Toda una vida entregada merece su reconocimiento. Las personas que lo han dado todo merecen un agradecimiento por parte de la sociedad, ya que, directa o indirectamente, hemos recibido nuestra parte de herencia gracias a los beneficios que en su momento aportaron su productividad y eficacia, siendo totalmente conscientes de que lo que hoy tenemos es fruto de lo que ellos lucharon. Lo lleva avisando y denunciando el Papa Francisco desde que comenzó su Pontificado: la sociedad de hoy en día está tan pendiente de la productividad y vive con tanta rapidez, que todo lo que suene a mayor, antiguo y anciano, automáticamente y por norma lo descarta. Esta es la dictadura de la cultura del descarte en la que nos hemos sumergido. Las prisas con las que vivimos han hecho de nosotros seres impacientes, incapaces de mirar con calma la vida, de pararnos para cultivar nuestra interioridad, porque la postmodernidad nos ha sumergido en el mundo de la inmediatez y de la efectiva productividad. Hemos perdido esa capacidad de contemplar la vida y la hemos sustituido por la deshumanización del hombre a través del rendimiento y eficiencia económica y productiva: tanto aportas, tanto vales.

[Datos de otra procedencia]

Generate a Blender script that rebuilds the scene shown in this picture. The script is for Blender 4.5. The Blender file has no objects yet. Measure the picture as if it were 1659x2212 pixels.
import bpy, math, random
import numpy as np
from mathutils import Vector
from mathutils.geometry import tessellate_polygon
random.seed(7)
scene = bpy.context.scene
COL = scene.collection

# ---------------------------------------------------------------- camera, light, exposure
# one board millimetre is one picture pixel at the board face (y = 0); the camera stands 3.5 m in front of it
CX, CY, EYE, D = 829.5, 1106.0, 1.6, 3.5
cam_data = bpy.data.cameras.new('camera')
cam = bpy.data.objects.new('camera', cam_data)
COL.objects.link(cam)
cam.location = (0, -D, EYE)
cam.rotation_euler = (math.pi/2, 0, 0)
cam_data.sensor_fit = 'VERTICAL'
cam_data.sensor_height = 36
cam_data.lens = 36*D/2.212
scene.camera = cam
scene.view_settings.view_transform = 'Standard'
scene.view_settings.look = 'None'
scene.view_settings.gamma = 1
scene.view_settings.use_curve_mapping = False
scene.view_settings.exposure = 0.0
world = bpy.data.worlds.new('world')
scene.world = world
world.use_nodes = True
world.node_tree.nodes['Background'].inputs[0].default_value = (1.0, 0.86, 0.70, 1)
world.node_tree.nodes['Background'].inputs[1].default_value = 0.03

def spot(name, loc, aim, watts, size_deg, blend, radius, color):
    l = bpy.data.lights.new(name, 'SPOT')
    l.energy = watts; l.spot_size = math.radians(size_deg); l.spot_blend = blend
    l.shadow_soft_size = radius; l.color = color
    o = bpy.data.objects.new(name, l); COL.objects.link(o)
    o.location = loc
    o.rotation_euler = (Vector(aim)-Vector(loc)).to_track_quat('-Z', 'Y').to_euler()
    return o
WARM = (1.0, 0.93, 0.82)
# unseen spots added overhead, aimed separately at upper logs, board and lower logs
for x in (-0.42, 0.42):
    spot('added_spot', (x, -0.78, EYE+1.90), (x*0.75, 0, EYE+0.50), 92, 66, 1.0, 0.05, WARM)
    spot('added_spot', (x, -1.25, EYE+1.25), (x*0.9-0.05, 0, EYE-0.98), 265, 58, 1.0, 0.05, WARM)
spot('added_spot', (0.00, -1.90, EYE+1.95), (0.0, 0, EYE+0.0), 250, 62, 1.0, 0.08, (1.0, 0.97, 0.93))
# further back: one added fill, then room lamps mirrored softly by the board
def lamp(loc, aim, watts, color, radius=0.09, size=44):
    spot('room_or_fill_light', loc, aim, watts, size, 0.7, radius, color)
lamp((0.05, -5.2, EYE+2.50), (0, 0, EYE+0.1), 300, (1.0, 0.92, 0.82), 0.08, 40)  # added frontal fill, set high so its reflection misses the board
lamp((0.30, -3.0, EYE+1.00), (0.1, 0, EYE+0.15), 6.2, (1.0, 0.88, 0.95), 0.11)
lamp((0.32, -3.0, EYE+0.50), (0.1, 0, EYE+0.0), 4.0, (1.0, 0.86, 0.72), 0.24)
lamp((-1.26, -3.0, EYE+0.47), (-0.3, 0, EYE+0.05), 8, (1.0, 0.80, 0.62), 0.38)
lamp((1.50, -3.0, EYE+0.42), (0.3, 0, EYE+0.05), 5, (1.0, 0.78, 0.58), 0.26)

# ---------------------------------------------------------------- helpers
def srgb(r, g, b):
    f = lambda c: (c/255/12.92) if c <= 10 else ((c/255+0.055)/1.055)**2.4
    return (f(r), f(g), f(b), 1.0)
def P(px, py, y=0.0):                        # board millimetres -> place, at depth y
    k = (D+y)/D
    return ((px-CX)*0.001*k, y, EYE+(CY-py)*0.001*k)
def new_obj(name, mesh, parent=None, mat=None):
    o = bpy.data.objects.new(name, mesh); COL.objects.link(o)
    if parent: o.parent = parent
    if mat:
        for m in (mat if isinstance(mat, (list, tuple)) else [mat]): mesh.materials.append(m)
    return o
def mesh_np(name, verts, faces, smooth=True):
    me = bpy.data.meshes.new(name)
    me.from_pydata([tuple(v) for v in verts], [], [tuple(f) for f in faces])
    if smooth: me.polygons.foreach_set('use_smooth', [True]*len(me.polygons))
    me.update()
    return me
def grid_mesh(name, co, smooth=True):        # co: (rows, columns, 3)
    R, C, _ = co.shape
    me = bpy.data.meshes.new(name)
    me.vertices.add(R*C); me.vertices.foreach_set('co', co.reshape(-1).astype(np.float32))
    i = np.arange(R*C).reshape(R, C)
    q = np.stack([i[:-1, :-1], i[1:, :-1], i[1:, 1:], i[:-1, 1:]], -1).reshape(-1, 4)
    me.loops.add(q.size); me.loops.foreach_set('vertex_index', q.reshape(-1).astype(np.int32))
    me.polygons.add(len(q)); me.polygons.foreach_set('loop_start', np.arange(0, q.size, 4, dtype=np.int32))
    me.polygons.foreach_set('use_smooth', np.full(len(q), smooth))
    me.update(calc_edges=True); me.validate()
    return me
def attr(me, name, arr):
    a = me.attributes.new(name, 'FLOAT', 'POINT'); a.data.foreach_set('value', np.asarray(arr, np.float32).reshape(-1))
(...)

Las personas no somos un juego de cartas, donde echamos fuera las que no nos casan con la mano ganadora y nos quedamos con los triunfos, que son los que suman de verdad al final de la partida. Hemos de retomar esta capacidad de poner al hombre en el centro y de valorar mucho la multitud de testimonios que tenemos en nuestro entorno, fruto de la experiencia de vida, que nos pueden ayudar, y mucho, a mejorar nuestra sociedad y nuestras comunidades. Dios puso la Creación al servicio del hombre (cf, Gn 1 y 2) para que se realizase y fuese feliz, en cambio, da la sensación que el mismo hombre, creado por Dios, ha cambiado los planes de Dios y ha puesto el hombre al servicio de la economía y del dinero. Como consecuencia, hemos desplazado a Dios y hemos colocado otros dioses particulares, según cada cual.
Parece que nos preocupa más lo nuestro, y sólo lo nuestro, que lo de los demás. Nos estamos esforzando por construirnos nuestro mundo particular sin pensar en el otro, y nuestros mayores, desde su sabiduría siempre nos hablan desde la integridad y la experiencia de vida. Hagamos un esfuerzo por escucharlos y prestarles más atención, porque su palabra tiene mucho más valor que las tendencias que hoy en día marcan los sistemas económicos y sociales descartando a los hombres porque no son útiles desde los criterios de rentabilidad que marcan los mercados. Así lo explica Jesús en la parábola de la viña, cuando paga a todos los jornaleros un denario a pesar de que han ido a trabajar a distintas horas del día y no han trabajado todos lo mismo (cf Mt 20, 1-16).
Para Jesús no es importante la productividad, para Jesús lo importante es que todos participan del mismo proyecto, trabajan en la viña. Jesús no favorece la cultura del descarte, al contrario, todos tienen cabida en su viña. Parece que la generosidad del dueño de la viña no es comprensible desde la razón humana; lo mismo ocurre con la generosidad de quien aporta su experiencia de vida, para que no cometamos los mismos errores en una historia cíclica y repetible en sus actitudes. Nuestra sabiduría está también en saber pararnos y escuchar a los que nos quieren bien y desean lo mejor para nuestra vida: nuestros mayores, que siempre van a tener hacia nosotros sabias palabras y buenos consejos que nos darán luz a la hora de tomar decisiones y buscar hacer lo correcto integrando a quienes nos rodean en la viña del Señor que tenemos que hacer crecer y fructificar.
Dice el apóstol S. Pedro: «Tened todos el mismo sentir, sed solidarios en el sufrimiento, quereos como hermanos, tened un corazón compasivo y sed humildes. No devolváis mal por mal, ni insulto por insulto, sino al contrario, responded con una bendición, porque para esto habéis sido llamados, para heredar una bendición» (1 Pe 3, 8-9). Integrar en nuestra vida los buenos consejos y experiencias de nuestros mayores no solo es un acto de responsabilidad, sino que es una bendición y la herencia que estamos también llamados a recoger. Ten tu corazón unido a todos los hombres, para que así tu fe sea comunitaria, teniendo presente a todos los hombres, sabiendo escuchar y encarnar en tu vida la Palabra de Dios, que te llama al amor y a construir desde la presencia de Dios, sin cometer los errores del pasado. Dios confía en ti y por eso se te muestra cada día, para que, escuchándole, hagas su voluntad.